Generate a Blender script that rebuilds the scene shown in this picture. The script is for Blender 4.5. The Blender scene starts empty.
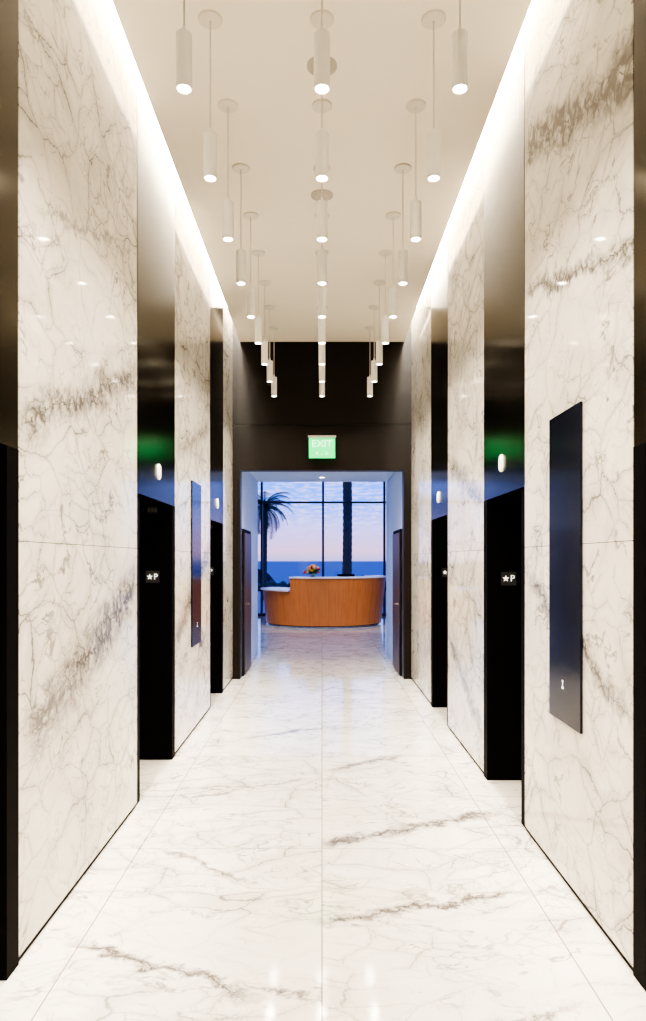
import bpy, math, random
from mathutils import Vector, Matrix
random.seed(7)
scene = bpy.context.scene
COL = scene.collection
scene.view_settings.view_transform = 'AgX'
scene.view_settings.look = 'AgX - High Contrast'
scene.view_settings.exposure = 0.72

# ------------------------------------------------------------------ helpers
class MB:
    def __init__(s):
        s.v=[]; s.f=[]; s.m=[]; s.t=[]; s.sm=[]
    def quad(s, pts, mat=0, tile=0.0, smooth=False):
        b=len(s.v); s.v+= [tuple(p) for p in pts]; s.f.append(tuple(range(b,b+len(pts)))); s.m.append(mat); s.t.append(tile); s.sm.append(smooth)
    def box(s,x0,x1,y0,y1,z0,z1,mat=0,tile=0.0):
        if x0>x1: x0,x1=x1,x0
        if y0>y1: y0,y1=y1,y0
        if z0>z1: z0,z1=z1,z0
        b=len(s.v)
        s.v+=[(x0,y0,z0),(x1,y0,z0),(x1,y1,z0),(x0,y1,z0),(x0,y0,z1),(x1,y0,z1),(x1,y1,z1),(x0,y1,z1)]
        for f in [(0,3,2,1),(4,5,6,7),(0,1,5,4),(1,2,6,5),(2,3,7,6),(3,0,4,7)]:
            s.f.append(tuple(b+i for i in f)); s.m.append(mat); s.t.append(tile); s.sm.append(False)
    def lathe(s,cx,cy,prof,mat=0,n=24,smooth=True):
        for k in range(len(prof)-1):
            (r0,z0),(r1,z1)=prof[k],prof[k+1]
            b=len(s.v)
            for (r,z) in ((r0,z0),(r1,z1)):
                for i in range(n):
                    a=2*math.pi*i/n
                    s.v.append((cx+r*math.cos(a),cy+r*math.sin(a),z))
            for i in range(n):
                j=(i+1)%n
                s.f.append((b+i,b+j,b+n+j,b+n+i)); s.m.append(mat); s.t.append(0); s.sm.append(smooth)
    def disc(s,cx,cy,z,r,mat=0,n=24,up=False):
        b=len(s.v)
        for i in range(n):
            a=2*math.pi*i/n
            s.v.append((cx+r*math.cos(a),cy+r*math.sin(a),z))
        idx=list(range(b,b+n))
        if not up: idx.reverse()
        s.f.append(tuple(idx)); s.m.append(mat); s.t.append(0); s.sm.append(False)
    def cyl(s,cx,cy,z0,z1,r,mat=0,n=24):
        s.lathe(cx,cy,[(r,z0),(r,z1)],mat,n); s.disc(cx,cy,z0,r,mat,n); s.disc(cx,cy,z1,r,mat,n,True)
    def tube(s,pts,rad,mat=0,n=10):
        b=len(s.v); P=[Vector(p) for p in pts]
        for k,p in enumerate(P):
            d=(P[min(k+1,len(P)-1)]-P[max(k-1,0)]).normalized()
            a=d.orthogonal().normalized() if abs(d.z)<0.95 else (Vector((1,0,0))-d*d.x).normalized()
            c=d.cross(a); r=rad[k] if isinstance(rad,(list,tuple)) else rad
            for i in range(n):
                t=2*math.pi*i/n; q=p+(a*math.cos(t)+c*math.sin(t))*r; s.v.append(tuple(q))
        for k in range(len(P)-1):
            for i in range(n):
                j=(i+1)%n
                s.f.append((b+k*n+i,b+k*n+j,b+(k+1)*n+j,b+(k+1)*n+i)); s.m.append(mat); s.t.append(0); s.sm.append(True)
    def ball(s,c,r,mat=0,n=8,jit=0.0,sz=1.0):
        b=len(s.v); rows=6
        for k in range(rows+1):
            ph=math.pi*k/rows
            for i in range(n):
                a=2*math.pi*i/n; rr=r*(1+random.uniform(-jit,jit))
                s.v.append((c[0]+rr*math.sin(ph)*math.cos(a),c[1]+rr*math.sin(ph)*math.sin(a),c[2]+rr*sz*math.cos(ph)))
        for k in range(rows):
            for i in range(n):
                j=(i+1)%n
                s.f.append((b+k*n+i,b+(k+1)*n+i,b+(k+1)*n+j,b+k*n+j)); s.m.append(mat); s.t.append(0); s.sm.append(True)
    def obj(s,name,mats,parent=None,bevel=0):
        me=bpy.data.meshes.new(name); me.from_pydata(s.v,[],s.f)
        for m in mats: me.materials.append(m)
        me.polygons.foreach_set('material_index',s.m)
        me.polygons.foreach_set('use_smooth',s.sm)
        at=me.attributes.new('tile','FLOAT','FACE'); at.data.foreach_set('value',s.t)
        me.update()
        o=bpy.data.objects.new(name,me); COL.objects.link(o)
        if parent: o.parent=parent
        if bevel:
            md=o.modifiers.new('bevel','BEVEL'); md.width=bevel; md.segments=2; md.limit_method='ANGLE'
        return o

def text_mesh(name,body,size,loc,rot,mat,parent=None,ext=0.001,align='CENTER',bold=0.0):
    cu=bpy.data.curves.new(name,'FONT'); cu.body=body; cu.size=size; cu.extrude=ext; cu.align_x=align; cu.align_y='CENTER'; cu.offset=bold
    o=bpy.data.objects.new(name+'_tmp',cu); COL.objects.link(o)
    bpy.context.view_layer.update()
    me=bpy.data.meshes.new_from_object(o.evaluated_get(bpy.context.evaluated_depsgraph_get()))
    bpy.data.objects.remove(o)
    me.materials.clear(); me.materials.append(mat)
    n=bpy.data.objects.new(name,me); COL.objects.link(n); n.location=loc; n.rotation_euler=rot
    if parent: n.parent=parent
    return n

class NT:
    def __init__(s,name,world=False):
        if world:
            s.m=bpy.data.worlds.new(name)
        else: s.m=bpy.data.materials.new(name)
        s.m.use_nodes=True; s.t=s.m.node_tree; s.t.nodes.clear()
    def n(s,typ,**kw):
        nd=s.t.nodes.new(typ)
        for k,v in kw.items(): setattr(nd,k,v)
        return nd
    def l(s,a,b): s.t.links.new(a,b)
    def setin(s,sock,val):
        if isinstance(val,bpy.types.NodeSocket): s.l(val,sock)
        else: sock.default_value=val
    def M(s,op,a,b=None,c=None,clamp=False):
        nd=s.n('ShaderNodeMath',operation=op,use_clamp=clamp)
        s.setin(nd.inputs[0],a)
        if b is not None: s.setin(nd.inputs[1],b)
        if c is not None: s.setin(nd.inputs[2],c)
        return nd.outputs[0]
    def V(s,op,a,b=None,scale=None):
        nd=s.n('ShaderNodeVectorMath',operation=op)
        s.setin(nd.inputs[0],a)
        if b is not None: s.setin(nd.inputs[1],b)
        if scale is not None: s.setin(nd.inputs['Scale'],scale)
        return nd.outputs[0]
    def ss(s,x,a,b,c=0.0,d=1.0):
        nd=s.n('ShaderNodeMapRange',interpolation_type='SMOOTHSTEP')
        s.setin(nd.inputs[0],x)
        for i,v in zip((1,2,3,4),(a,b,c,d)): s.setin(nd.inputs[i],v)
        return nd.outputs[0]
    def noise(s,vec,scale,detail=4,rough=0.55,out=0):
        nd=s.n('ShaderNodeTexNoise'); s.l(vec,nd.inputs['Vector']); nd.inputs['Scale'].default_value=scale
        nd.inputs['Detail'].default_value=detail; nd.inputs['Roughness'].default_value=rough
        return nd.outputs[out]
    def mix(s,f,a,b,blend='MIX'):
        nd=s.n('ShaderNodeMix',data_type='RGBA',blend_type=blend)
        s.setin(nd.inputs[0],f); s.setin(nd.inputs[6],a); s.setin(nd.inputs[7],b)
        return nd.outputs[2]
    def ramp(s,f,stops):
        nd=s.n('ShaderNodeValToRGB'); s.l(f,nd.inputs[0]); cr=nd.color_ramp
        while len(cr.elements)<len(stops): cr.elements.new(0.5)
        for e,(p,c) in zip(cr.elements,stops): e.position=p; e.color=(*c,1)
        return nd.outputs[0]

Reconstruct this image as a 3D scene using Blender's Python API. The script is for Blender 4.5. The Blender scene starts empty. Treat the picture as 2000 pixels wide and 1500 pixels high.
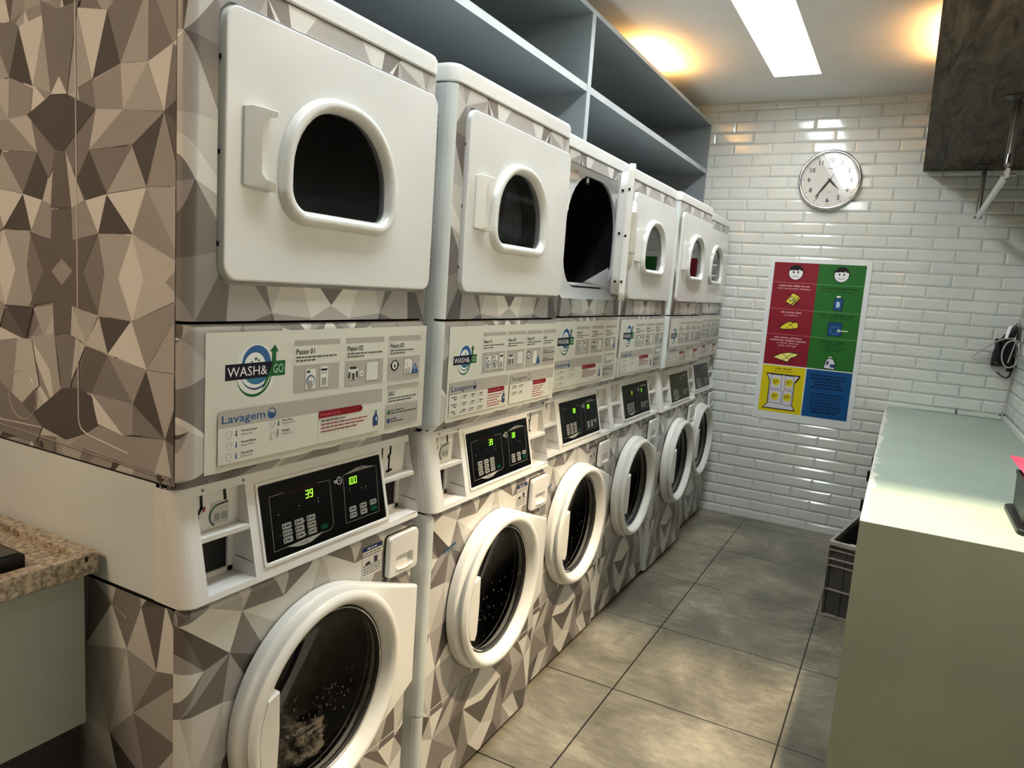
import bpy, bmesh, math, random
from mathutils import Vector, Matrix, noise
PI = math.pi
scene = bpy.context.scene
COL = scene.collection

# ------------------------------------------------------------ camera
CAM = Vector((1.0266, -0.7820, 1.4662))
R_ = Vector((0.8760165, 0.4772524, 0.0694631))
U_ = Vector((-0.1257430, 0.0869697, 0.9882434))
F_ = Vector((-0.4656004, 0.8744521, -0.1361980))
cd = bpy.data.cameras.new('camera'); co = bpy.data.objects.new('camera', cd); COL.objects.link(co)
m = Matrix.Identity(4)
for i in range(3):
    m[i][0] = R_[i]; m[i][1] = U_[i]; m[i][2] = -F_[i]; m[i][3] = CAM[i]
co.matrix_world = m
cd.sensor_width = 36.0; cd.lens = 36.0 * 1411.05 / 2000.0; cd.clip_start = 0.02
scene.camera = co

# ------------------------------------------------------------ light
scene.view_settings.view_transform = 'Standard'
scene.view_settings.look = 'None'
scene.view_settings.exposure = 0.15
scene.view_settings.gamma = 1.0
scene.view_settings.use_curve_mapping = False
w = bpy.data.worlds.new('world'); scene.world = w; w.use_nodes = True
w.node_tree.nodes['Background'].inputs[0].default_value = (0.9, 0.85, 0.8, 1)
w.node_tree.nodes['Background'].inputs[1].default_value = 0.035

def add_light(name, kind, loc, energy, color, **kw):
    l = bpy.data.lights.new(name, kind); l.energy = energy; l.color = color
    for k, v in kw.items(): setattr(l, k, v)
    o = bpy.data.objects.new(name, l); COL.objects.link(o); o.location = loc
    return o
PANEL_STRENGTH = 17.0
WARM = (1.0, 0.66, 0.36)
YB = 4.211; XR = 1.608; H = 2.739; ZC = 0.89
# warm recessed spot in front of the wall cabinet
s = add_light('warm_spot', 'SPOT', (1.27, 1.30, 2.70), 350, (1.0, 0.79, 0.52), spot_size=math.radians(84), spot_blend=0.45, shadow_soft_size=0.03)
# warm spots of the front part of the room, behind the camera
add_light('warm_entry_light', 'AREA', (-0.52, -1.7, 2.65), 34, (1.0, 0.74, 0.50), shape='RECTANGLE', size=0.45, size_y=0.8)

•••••

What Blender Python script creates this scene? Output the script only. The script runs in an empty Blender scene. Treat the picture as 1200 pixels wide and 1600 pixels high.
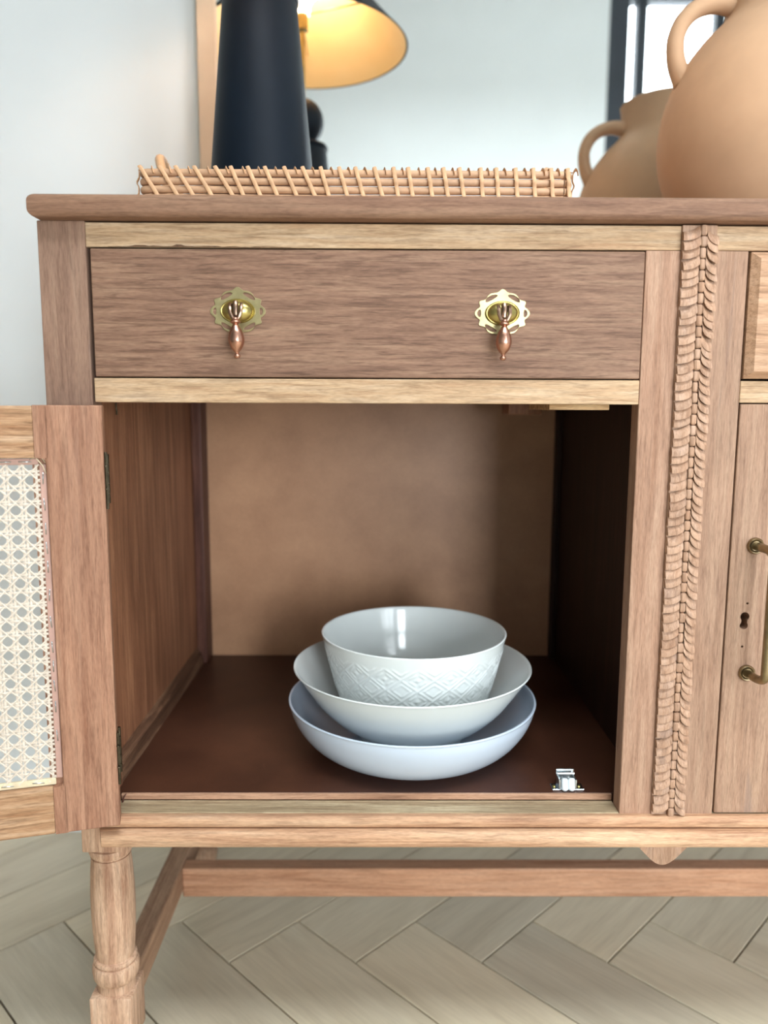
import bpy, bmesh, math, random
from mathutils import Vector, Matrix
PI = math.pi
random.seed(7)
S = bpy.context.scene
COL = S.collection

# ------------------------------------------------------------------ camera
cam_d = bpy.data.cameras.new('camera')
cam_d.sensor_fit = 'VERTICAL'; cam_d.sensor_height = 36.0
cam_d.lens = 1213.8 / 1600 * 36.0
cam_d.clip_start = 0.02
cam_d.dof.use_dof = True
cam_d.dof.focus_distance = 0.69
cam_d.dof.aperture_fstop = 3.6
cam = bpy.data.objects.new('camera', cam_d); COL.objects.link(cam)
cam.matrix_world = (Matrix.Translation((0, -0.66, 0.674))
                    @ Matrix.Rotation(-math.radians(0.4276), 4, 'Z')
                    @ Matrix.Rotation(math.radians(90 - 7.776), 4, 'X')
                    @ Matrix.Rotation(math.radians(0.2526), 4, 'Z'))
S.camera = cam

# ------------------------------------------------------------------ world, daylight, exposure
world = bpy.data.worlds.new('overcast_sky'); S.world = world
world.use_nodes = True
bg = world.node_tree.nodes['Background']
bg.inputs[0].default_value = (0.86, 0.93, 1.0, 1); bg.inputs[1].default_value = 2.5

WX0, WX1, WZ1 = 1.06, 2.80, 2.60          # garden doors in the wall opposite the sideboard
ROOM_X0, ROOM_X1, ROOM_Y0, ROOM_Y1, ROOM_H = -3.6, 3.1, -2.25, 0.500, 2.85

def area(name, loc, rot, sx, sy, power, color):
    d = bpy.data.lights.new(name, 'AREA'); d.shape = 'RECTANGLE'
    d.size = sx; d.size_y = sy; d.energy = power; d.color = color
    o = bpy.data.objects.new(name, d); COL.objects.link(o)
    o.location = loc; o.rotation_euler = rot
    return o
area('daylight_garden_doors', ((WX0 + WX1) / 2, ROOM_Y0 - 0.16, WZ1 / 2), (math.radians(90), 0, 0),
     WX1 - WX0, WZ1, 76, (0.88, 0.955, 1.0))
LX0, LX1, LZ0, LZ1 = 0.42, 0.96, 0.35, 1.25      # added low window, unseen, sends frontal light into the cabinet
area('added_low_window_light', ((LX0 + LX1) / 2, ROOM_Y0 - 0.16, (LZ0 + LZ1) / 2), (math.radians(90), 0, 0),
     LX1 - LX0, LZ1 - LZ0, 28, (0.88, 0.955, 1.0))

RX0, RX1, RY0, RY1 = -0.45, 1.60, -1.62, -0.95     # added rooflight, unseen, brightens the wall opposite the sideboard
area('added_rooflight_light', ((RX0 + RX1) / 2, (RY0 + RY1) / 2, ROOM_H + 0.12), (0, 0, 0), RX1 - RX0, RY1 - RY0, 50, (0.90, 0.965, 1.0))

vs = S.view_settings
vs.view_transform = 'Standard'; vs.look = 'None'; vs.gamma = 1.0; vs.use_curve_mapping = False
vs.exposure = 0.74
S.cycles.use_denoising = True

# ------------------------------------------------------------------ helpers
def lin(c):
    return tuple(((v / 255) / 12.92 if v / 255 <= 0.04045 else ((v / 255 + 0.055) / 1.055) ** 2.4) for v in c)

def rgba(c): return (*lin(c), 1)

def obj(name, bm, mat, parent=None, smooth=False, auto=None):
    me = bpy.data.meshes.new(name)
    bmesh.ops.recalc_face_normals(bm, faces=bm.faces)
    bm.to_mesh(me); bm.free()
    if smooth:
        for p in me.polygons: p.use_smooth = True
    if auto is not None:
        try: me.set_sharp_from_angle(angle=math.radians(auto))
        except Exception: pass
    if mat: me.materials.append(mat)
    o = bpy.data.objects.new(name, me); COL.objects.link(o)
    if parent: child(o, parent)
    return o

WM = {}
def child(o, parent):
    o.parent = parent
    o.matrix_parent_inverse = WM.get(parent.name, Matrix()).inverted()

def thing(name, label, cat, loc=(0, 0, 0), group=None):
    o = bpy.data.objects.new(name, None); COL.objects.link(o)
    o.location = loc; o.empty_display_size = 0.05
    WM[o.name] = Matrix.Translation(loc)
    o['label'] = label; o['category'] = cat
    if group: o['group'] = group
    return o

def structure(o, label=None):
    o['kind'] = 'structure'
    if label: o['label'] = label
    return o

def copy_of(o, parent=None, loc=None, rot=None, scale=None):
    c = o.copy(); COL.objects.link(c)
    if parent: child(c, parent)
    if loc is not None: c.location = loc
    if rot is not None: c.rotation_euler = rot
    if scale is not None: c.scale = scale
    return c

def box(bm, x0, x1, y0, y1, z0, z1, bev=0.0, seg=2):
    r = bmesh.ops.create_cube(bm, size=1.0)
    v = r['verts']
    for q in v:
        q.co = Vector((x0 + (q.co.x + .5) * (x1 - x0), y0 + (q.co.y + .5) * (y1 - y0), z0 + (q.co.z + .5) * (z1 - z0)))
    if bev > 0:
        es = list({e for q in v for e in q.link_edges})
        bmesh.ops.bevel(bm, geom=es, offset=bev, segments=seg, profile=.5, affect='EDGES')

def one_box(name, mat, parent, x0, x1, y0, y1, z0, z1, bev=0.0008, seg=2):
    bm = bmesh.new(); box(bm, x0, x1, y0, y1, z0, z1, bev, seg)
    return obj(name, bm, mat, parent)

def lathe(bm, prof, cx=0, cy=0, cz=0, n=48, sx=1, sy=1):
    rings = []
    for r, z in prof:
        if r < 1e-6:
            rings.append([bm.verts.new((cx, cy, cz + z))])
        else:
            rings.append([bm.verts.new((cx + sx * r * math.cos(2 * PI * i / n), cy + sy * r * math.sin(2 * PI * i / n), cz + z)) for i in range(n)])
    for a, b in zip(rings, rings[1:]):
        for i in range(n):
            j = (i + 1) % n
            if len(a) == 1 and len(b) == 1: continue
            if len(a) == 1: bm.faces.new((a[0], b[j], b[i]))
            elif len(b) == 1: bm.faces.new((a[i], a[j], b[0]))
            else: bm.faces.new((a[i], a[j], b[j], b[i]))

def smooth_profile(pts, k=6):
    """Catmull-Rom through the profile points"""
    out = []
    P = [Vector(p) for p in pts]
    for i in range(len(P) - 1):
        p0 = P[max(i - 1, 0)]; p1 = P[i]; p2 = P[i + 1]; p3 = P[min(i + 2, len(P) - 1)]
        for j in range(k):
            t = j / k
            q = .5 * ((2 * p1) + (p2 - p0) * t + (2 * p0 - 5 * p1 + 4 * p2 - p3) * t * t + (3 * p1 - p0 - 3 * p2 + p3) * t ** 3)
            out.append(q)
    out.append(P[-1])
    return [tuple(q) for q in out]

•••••

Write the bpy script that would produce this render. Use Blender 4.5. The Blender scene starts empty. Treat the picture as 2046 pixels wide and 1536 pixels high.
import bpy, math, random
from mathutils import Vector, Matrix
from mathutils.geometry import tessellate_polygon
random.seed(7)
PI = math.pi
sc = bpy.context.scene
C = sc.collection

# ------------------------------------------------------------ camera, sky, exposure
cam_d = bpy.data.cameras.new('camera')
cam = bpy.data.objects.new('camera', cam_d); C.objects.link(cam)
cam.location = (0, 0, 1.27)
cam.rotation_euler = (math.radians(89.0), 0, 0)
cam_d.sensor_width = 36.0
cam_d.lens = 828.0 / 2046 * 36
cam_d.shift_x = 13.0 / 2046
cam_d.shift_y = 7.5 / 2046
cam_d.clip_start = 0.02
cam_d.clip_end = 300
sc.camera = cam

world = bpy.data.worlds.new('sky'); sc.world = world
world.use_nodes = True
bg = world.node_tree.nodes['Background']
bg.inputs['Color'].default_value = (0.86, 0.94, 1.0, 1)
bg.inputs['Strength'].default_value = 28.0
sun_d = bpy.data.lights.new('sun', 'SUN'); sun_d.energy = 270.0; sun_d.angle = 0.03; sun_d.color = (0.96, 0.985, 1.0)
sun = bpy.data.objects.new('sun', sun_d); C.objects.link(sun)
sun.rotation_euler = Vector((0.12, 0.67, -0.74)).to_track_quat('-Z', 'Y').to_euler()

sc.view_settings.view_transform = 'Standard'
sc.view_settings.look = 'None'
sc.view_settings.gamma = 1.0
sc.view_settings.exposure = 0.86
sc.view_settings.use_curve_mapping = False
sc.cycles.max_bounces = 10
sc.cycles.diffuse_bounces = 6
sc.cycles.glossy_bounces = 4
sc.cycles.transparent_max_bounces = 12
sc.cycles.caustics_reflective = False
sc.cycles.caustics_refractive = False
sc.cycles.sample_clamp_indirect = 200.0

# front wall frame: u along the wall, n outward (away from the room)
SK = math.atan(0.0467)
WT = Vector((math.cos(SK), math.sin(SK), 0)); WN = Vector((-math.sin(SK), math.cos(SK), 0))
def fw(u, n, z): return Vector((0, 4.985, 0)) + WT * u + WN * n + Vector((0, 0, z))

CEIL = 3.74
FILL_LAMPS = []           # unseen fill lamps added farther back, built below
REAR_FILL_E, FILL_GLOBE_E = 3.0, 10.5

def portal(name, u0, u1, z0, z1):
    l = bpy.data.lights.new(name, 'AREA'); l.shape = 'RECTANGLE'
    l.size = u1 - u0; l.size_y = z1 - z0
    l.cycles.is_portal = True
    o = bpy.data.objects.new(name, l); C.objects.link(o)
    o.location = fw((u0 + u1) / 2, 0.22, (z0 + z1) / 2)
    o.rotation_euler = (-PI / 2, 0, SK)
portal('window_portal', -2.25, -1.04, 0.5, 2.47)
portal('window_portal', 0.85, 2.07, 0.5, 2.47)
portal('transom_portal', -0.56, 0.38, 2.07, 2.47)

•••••

◆ WHAT TO PRODUCE: Repeat exactly, and only, the entries from the line with "Generate a Blender" through the line with "scene.view_settings.exposure = 0.72". Pictures are skipped.

◆ REPLY TO THE EXERCISE:
Generate a Blender script that rebuilds the scene shown in this picture. The script is for Blender 4.5. The Blender scene starts empty.
import bpy, math, random
from mathutils import Vector, Matrix
random.seed(7)
scene = bpy.context.scene
COL = scene.collection
scene.view_settings.view_transform = 'AgX'
scene.view_settings.look = 'AgX - High Contrast'
scene.view_settings.exposure = 0.72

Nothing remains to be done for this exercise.